Report from May 15 MetaQuizzical Cafe

 On Wednesday evening I went on radio KGGV ‘The Bridge’ 95.1 ,here in Guerneville, speaking and playing on DJ Milo’s politics program ‘Touch’. We had another fine ramble on what it means to be ‘Metaquizzical’. I said to ‘ask many deep questions and see what comes up’, and to use new metaphors reflecting new discoveries about reality. From there we talked about the ‘Goldilocks Zone’, a common astronomical term to describe the best zone, orbit-wise, for a planet to evolve life. We then went on what that means from the temperature gradients on the planet Mercury to the streets of Richmond. An out-of-the-box conversation!
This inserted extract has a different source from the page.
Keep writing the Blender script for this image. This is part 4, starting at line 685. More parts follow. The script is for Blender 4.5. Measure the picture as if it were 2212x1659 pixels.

Sunday we had our second ‘Metaquizzical Café slot at the Petaluma Museum’s ‘Beyond’ exhibit. There were several astronomers in the audience so I knew I had to get the science right on my ‘Sidewalk Astronomer’ song. I sang it rather nervously because I changed the lyrics to reflect what they had previously told me about looking at the moon with a telescope. It was a prodigious, last-minute, lyric change in content, rhyme and meter reflecting the best phase of the moon for viewing, how it rises on Berkeley, and how high the mountains on the moon can get. All this and not letting go of the feeling, rhythm and romance of the song! Singing science is a very tricky business! I got through it. (Listen to the Sidewalk Astronomer)


Astronomer Allan Stearn then gave a friendly, engaging, personal retrospective of legendary astronomer John Lowry Dobson who started the international sidewalk astronomy movement, and invented the ‘Dobsonian’ telescope which is the standard for amateur astronomers around the world. Allan was peppered by the audience about a number of things including John Dobson’s cosmology. Dobson doesn’t believe in the ‘Big Bang’ theory. He asserts our universe is more an endless ‘Big Composter’ or ‘Big Womb’, and that, instead of dramatic beginnings and endings, we just infinitely ‘mix’.

I finished the fascinating slot with a lovely audience sing along of John Lennon’s ‘Across the Universe’. Jai Guru Deva!